The exercise:
Quote each line of the material verbatim, without the pictures.

===== Information provided

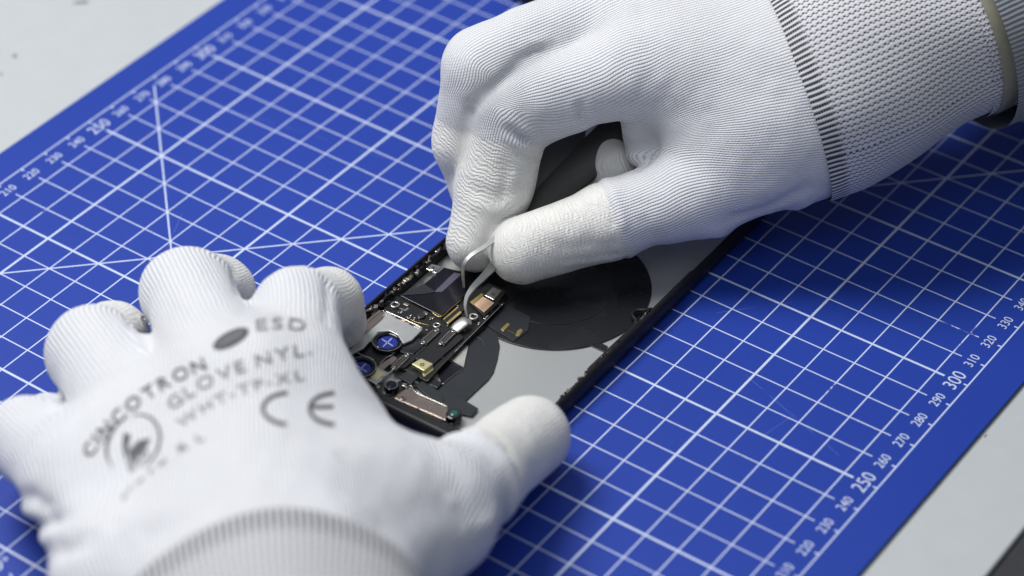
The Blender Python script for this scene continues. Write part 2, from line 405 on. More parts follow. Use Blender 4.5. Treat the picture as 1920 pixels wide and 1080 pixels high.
prof = [(1.8, 0.25), (0.7, 0.7), (0.15, 1.8), (0.0, 3.3), (0.0, 4.6), (0.2, 5.9), (0.7, 6.6), (1.25, 6.75), (1.5, 6.5), (1.55, 5.2), (2.3, 5.1), (2.5, 4.9), (2.55, 1.5), (2.6, 0.6)]
rings = [rrect(i_, 10.5-i_*0.9) for i_, z in prof]; nr = len(rings[0]); V = []; F = []
for (i_, z), rg in zip(prof, rings): V += [(p[0], p[1], z) for p in rg]
for a in range(len(prof)):
    b = (a+1) % len(prof)
    for k in range(nr): F.append((a*nr+k, b*nr+k, b*nr+(k+1) % nr, a*nr+(k+1) % nr))
frame = mesh('frame', V, F, M_black, phone, True)
bm = bmesh.new(); bm.from_mesh(frame.data); bmesh.ops.recalc_face_normals(bm, faces=bm.faces); bm.to_mesh(frame.data); bm.free()
mm_ = frame.modifiers.new('w', 'EDGE_SPLIT'); mm_.split_angle = 0.9
prism('back_glass', rrect(2.0, 8.6), 0.05, 0.58, M_glass, phone)
prism('back_plate', rrect(2.7, 8.0), 0.62, 1.8, M_plate, phone)
prism('plate_rail', [ph(24, 3.0), ph(100, 3.0), ph(100, 4.0), ph(24, 4.0)], 1.82, 3.2, M_black, phone, 0.2)
# wireless charging coil sheet
disc('coil_sheet', (266.7, 115.3), 27.8, 1.83, 2.25, M_foam, phone, 96, 0.08)
disc('coil_ridge', (266.7, 115.3), 17.2, 2.28, 2.36, M_foam, phone, 72, 0.03, r2=16.7)
prism('coil_flex', pxz([(1088, 640), (1134, 661), (1140, 650), (1101, 630)], 2), 1.84, 2.15, M_foam, phone, 0.05)
prism('coil_connector', pxz(c1((1180, 762), (1372, 882), (1480, 800), (1500, 700), (1310, 600), (1240, 660)), 2.4), 2.3, 2.52, M_foam2, phone, 0.05)
for q in (c1((1275, 790), (1325, 740), (1345, 752), (1335, 765), (1295, 805)), c1((1385, 840), (1400, 800), (1425, 785), (1442, 797), (1412, 842))):
    prism('gold_tab', pxz(q, 2.6), 2.54, 2.66, M_gold, phone, 0.02)
for k in range(4):
    box('contact_pad', tuple(at(*c1((1335+k*14, 800+k*7))[0], 2.6)[:2])+(2.6,), (0.06, 0.22, 0.06), 0.1, M_gold, phone, 0)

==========

Exercise solution:
The Blender Python script for this scene continues. Write part 2, from line 405 on. More parts follow. Use Blender 4.5. Treat the picture as 1920 pixels wide and 1080 pixels high.
prof = [(1.8, 0.25), (0.7, 0.7), (0.15, 1.8), (0.0, 3.3), (0.0, 4.6), (0.2, 5.9), (0.7, 6.6), (1.25, 6.75), (1.5, 6.5), (1.55, 5.2), (2.3, 5.1), (2.5, 4.9), (2.55, 1.5), (2.6, 0.6)]
rings = [rrect(i_, 10.5-i_*0.9) for i_, z in prof]; nr = len(rings[0]); V = []; F = []
for (i_, z), rg in zip(prof, rings): V += [(p[0], p[1], z) for p in rg]
for a in range(len(prof)):
    b = (a+1) % len(prof)
    for k in range(nr): F.append((a*nr+k, b*nr+k, b*nr+(k+1) % nr, a*nr+(k+1) % nr))
frame = mesh('frame', V, F, M_black, phone, True)
bm = bmesh.new(); bm.from_mesh(frame.data); bmesh.ops.recalc_face_normals(bm, faces=bm.faces); bm.to_mesh(frame.data); bm.free()
mm_ = frame.modifiers.new('w', 'EDGE_SPLIT'); mm_.split_angle = 0.9
prism('back_glass', rrect(2.0, 8.6), 0.05, 0.58, M_glass, phone)
prism('back_plate', rrect(2.7, 8.0), 0.62, 1.8, M_plate, phone)
prism('plate_rail', [ph(24, 3.0), ph(100, 3.0), ph(100, 4.0), ph(24, 4.0)], 1.82, 3.2, M_black, phone, 0.2)
# wireless charging coil sheet
disc('coil_sheet', (266.7, 115.3), 27.8, 1.83, 2.25, M_foam, phone, 96, 0.08)
disc('coil_ridge', (266.7, 115.3), 17.2, 2.28, 2.36, M_foam, phone, 72, 0.03, r2=16.7)
prism('coil_flex', pxz([(1088, 640), (1134, 661), (1140, 650), (1101, 630)], 2), 1.84, 2.15, M_foam, phone, 0.05)
prism('coil_connector', pxz(c1((1180, 762), (1372, 882), (1480, 800), (1500, 700), (1310, 600), (1240, 660)), 2.4), 2.3, 2.52, M_foam2, phone, 0.05)
for q in (c1((1275, 790), (1325, 740), (1345, 752), (1335, 765), (1295, 805)), c1((1385, 840), (1400, 800), (1425, 785), (1442, 797), (1412, 842))):
    prism('gold_tab', pxz(q, 2.6), 2.54, 2.66, M_gold, phone, 0.02)
for k in range(4):
    box('contact_pad', tuple(at(*c1((1335+k*14, 800+k*7))[0], 2.6)[:2])+(2.6,), (0.06, 0.22, 0.06), 0.1, M_gold, phone, 0)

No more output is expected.